Mr. Tam Le of IDG Vietnam argues that with the rapid growth of digital currencies and global trends, the government should encourage this capital to flow into the economy effectively, both to protect investors through legislation and to manage the market and collect taxes.
Two Legal Systems: Common Law and Civil Law
Experts say that if Vietnam wants to participate in the digital asset market actively, or the broader digital economy, then legal infrastructure is critical. Leading countries like the US, UK, Hong Kong, Singapore, and Switzerland all use the common law system. Others follow the civil law model.
These systems differ significantly in their approach. Common law systems don’t define digital currencies or assets in rigid terms. Instead, they let the market develop based on precedent. Courts issue rulings based on actual cases, treating some facts as self-evident without strict definitions, offering flexibility far beyond that of civil law.
By contrast, civil law systems require precise definitions before legal recognition. But in fast-changing environments, it’s hard to define everything upfront. Common law allows the market to evolve first, and legal frameworks follow. Civil law waits for definitions before allowing activities, which often slows progress.
Therefore, if Vietnam wants to develop its digital finance sector, it should align more closely with the common law approach. Civil law systems often lag behind real-world developments, while common law offers flexibility.
The Vietnamese government has tasked the Ministry of Finance with researching and drafting a legal framework for managing digital assets and related services, targeted for completion by May 2025. This also aims to prevent money laundering and terrorism financing risks.
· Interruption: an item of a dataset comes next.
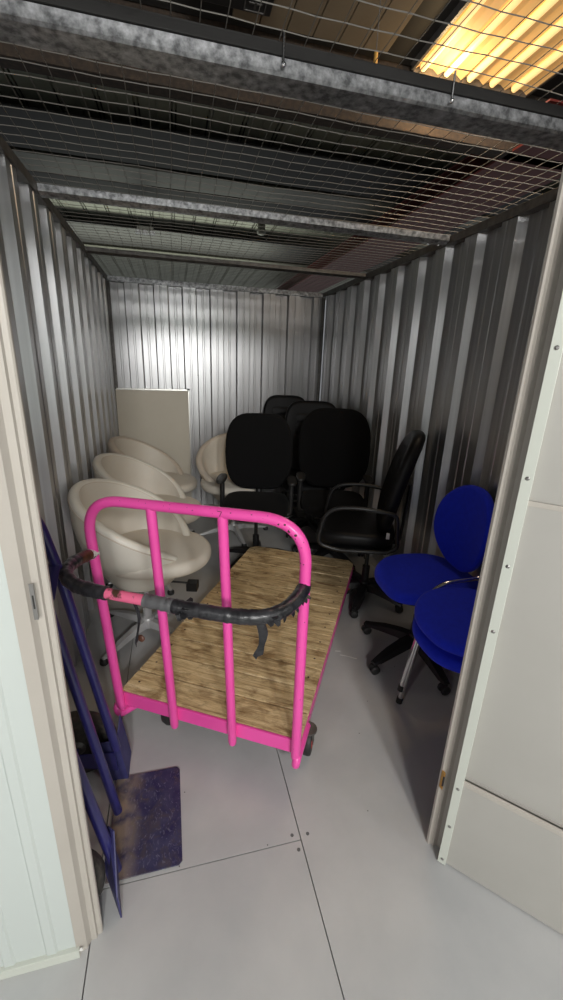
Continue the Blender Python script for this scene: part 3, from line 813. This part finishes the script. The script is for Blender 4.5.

The draft Digital Technology Industry Law, discussed by the National Assembly in October 2024, includes some regulations on digital currencies and digital assets.
However, until a clear legal framework is in place, converting VND to USDT or USDC for trading on international platforms remains legally and financially risky. Digital currency investors should proceed with caution and carefully assess the risks.